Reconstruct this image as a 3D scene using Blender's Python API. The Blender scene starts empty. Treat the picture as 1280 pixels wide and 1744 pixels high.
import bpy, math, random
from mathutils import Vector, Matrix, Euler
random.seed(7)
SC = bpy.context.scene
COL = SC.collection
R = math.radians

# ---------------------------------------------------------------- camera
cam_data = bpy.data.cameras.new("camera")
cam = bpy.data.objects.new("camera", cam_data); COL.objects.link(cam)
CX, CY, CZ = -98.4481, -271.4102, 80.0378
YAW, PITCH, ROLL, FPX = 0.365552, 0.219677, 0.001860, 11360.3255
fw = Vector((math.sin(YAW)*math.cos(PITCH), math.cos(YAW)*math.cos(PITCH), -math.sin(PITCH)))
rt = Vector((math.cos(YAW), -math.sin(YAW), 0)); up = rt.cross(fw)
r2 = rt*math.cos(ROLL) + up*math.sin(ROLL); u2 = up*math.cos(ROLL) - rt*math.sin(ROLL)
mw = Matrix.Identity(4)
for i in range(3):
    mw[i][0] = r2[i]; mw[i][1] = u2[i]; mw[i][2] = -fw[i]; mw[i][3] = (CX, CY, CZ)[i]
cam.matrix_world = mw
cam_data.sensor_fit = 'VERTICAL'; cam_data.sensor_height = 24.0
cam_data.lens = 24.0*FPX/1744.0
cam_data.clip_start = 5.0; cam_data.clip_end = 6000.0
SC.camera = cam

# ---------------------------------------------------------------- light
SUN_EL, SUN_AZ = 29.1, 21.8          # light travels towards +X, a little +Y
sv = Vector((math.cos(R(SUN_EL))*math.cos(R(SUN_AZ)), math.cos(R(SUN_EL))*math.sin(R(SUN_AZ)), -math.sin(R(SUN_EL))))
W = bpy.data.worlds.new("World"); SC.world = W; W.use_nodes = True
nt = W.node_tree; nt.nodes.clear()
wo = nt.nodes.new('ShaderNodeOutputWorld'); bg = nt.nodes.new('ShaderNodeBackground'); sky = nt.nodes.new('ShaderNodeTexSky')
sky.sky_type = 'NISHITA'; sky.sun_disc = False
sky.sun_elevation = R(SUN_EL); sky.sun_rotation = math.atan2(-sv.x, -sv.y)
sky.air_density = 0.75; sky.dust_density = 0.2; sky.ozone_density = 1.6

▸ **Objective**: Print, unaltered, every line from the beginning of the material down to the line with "R = math.radians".

▸ **Answer to the problem**:
Reconstruct this image as a 3D scene using Blender's Python API. The Blender scene starts empty. Treat the picture as 1280 pixels wide and 1744 pixels high.
import bpy, math, random
from mathutils import Vector, Matrix, Euler
random.seed(7)
SC = bpy.context.scene
COL = SC.collection
R = math.radians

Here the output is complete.